EXERCISE DESCRIPTION - Reproduce all the entries exactly and keep the pictures out.

RECORDS FOR THE EXERCISE -
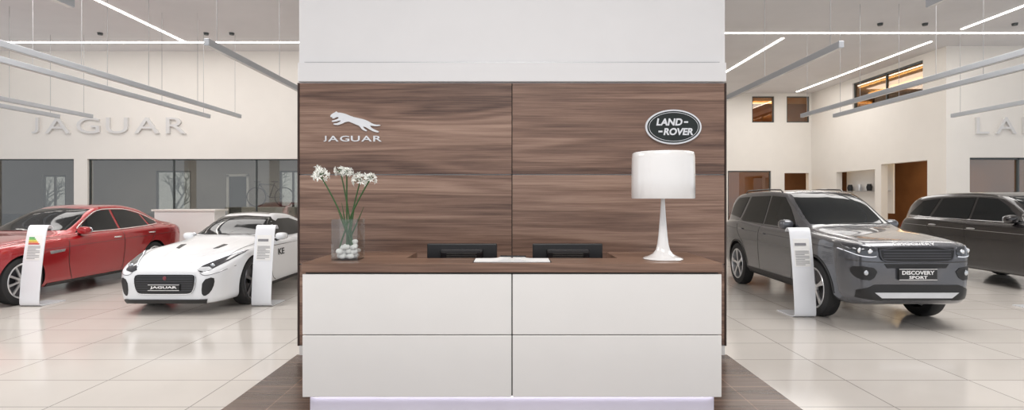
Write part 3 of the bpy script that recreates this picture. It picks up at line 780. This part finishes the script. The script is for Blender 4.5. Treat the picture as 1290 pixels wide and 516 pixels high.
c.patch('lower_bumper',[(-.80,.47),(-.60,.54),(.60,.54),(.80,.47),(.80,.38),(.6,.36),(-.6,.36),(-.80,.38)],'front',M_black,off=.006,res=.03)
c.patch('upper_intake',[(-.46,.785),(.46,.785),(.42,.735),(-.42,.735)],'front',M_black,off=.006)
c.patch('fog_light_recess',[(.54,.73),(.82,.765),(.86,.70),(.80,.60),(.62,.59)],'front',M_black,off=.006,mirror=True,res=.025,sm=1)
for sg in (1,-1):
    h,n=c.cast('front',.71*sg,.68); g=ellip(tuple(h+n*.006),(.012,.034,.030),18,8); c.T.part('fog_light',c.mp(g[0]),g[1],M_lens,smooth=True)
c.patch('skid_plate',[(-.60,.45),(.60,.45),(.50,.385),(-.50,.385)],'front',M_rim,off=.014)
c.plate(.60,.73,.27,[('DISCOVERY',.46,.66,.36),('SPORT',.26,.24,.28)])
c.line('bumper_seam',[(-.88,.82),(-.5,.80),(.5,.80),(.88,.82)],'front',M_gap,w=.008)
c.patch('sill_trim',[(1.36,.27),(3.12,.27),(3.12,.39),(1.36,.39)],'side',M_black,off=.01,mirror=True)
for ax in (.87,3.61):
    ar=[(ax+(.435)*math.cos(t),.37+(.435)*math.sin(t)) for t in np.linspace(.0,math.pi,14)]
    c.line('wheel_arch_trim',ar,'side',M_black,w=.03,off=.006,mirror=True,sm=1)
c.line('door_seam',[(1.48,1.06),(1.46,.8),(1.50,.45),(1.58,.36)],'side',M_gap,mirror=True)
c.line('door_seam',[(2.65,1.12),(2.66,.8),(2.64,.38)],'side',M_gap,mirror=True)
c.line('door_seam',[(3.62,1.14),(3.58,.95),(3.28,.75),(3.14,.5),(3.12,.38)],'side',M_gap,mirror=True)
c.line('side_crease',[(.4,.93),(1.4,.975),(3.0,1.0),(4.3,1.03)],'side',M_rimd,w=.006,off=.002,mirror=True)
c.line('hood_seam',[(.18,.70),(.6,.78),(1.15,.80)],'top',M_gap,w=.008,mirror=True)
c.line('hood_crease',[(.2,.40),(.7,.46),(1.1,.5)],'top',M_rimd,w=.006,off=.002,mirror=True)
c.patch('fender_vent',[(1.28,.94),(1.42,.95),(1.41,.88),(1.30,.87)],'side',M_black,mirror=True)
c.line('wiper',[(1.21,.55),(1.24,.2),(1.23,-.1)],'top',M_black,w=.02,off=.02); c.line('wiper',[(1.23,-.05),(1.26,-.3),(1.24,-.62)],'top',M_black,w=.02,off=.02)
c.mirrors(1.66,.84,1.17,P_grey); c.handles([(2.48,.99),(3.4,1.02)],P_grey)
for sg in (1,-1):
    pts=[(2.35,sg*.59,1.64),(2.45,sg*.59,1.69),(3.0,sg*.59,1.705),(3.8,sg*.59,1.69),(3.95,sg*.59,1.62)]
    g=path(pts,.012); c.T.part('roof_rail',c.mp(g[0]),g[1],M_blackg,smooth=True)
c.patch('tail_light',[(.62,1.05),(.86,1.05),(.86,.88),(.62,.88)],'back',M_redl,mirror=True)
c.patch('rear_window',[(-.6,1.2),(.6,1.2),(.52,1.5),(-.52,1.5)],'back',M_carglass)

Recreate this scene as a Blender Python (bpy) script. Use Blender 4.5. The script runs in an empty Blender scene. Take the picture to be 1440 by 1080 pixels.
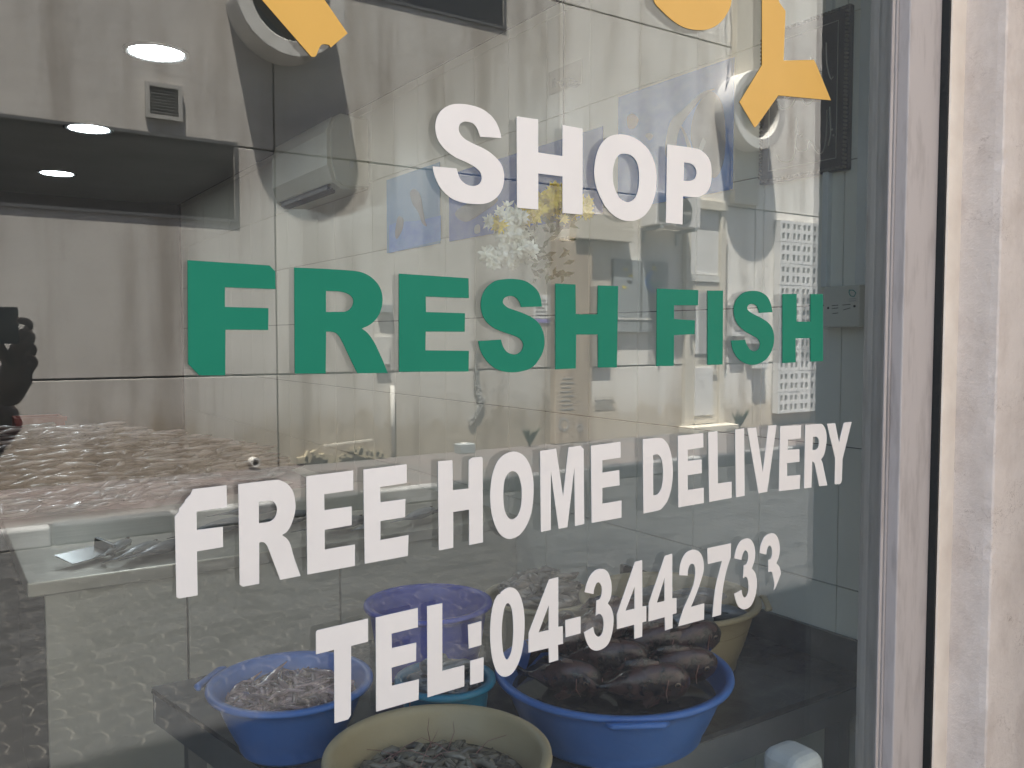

ANSWER TO THIS PROBLEM -
Write part 3 of the bpy script that recreates this picture. It picks up at line 780. This part finishes the script. The script is for Blender 4.5. Treat the picture as 1290 pixels wide and 516 pixels high.
c.patch('lower_bumper',[(-.80,.47),(-.60,.54),(.60,.54),(.80,.47),(.80,.38),(.6,.36),(-.6,.36),(-.80,.38)],'front',M_black,off=.006,res=.03)
c.patch('upper_intake',[(-.46,.785),(.46,.785),(.42,.735),(-.42,.735)],'front',M_black,off=.006)
c.patch('fog_light_recess',[(.54,.73),(.82,.765),(.86,.70),(.80,.60),(.62,.59)],'front',M_black,off=.006,mirror=True,res=.025,sm=1)
for sg in (1,-1):
    h,n=c.cast('front',.71*sg,.68); g=ellip(tuple(h+n*.006),(.012,.034,.030),18,8); c.T.part('fog_light',c.mp(g[0]),g[1],M_lens,smooth=True)
c.patch('skid_plate',[(-.60,.45),(.60,.45),(.50,.385),(-.50,.385)],'front',M_rim,off=.014)
c.plate(.60,.73,.27,[('DISCOVERY',.46,.66,.36),('SPORT',.26,.24,.28)])
c.line('bumper_seam',[(-.88,.82),(-.5,.80),(.5,.80),(.88,.82)],'front',M_gap,w=.008)
c.patch('sill_trim',[(1.36,.27),(3.12,.27),(3.12,.39),(1.36,.39)],'side',M_black,off=.01,mirror=True)
for ax in (.87,3.61):
    ar=[(ax+(.435)*math.cos(t),.37+(.435)*math.sin(t)) for t in np.linspace(.0,math.pi,14)]
    c.line('wheel_arch_trim',ar,'side',M_black,w=.03,off=.006,mirror=True,sm=1)
c.line('door_seam',[(1.48,1.06),(1.46,.8),(1.50,.45),(1.58,.36)],'side',M_gap,mirror=True)
c.line('door_seam',[(2.65,1.12),(2.66,.8),(2.64,.38)],'side',M_gap,mirror=True)
c.line('door_seam',[(3.62,1.14),(3.58,.95),(3.28,.75),(3.14,.5),(3.12,.38)],'side',M_gap,mirror=True)
c.line('side_crease',[(.4,.93),(1.4,.975),(3.0,1.0),(4.3,1.03)],'side',M_rimd,w=.006,off=.002,mirror=True)
c.line('hood_seam',[(.18,.70),(.6,.78),(1.15,.80)],'top',M_gap,w=.008,mirror=True)
c.line('hood_crease',[(.2,.40),(.7,.46),(1.1,.5)],'top',M_rimd,w=.006,off=.002,mirror=True)
c.patch('fender_vent',[(1.28,.94),(1.42,.95),(1.41,.88),(1.30,.87)],'side',M_black,mirror=True)
c.line('wiper',[(1.21,.55),(1.24,.2),(1.23,-.1)],'top',M_black,w=.02,off=.02); c.line('wiper',[(1.23,-.05),(1.26,-.3),(1.24,-.62)],'top',M_black,w=.02,off=.02)
c.mirrors(1.66,.84,1.17,P_grey); c.handles([(2.48,.99),(3.4,1.02)],P_grey)
for sg in (1,-1):
    pts=[(2.35,sg*.59,1.64),(2.45,sg*.59,1.69),(3.0,sg*.59,1.705),(3.8,sg*.59,1.69),(3.95,sg*.59,1.62)]
    g=path(pts,.012); c.T.part('roof_rail',c.mp(g[0]),g[1],M_blackg,smooth=True)
c.patch('tail_light',[(.62,1.05),(.86,1.05),(.86,.88),(.62,.88)],'back',M_redl,mirror=True)
c.patch('rear_window',[(-.6,1.2),(.6,1.2),(.52,1.5),(-.52,1.5)],'back',M_carglass)

Recreate this scene as a Blender Python (bpy) script. Use Blender 4.5. The script runs in an empty Blender scene. Take the picture to be 1440 by 1080 pixels.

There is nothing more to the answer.